Knesset marks day of solidarity with agunot

International Agunah Day is a day of solidarity with agunot, ‘chained women’ whose husbands refused them a divorce document required by Jewish law.

The Knesset plenum  (photo credit: MARC ISRAEL SELLEM)
The Knesset plenum
(photo credit: MARC ISRAEL SELLEM)
The Knesset Committee for the Advancement of the Status of Women and Gender Equality held a meeting on Wednesday in honor of International Aguna Day, which is marked on the Fast of Esther.
International Aguna Day is a day of solidarity with agunot, “chained women” whose husbands refused them a get, a divorce document required by Jewish law for the women to be able to be considered divorced and to remarry.
MK Aliza Lavie (Yesh Atid), who initiated the meeting, called agunot “a worldwide Jewish problem.”
“Fear and paralysis have stricken our rabbinical courts since the establishment of the state. In this coalition, rabbinical courts moved from the Justice Ministry to the Religious Services Ministry, and women paid the price,” she said.

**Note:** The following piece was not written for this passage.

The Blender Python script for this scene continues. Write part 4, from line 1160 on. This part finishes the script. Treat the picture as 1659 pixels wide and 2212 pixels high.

Committee chairwoman Aida Touma-Sliman (Joint List) said she will never understand a situation in which “women are imprisoned and cannot choose how they live.
“I’d like for there to be civil marriage in this country, but until then, the rabbinical courts must decide that they will not cause this suffering, and will act to free the women. One woman suffering is too much,” she said.
MK Rachel Azaria (Kulanu), who is the former chairwoman of Mavoi Satum, an organization that helps agunot, mentioned cases in which a father rapes a daughter, and the mother could not get a religious divorce, or cases in which a husband refused to give his wife a divorce unless she gives up all of their joint assets and waives any child support payments.
Zionist Union MK Revital Swid called on the rabbinical courts to decide there will not be any more agunot.
“A decision has to be made [to put men who refuse to give a get in] prison, publicly shame them, or any other way that can stop the abuse,” she suggested.
MK Yael Cohen-Paran (Zionist Union) wondered why rabbinical courts don’t use the option of annulment in cases in which a husband refuses to give a get.
Rabbinical Courts administrator Rabbi Shimon Yaakovi said annulments are an “illusion,” and that if they were an option, they would have already been used in the time of the Gaonim, nearly 2,000 years ago.
A woman in the committee meeting, who wished to remain anonymous, said she was an aguna for seven years, during which her husband went abroad and refused to speak to anyone about the issue.
“It took four-and-a-half years until [the rabbinical court] even said he is required to give a get...
The worst point was when the head of the court said I was to blame...” she recounted.
“It’s humiliating to stand in front of three rabbinical judges.
After the court required him to give a get and a news story on Channel 2, someone recognized him in America and a rabbi in Chicago helped have a discussion in a rabbinical court there. Only there did I feel that I was taken seriously, that I was seen... They didn’t leave room for manipulations,” she recounted.
Yaakovi said many of the problems are related to judges having heavy workloads, but promised the situation is improving.
The rabbinical courts administrator promised that before Passover begins on April 22, for the first time, he will visit men who were sent to prison for refusing to give gets.
It is not illegal to refuse to give a get, but prison is a sanction rabbinical courts may use.
Rabbi Jeremy Stern, executive director of ORA – Organization for the Resolution of Agunot, pointed out that the use of halachic prenuptial agreements is becoming more common in the US, and estimated that in 10 years there will no longer be an aguna problem among Modern Orthodox Jews there.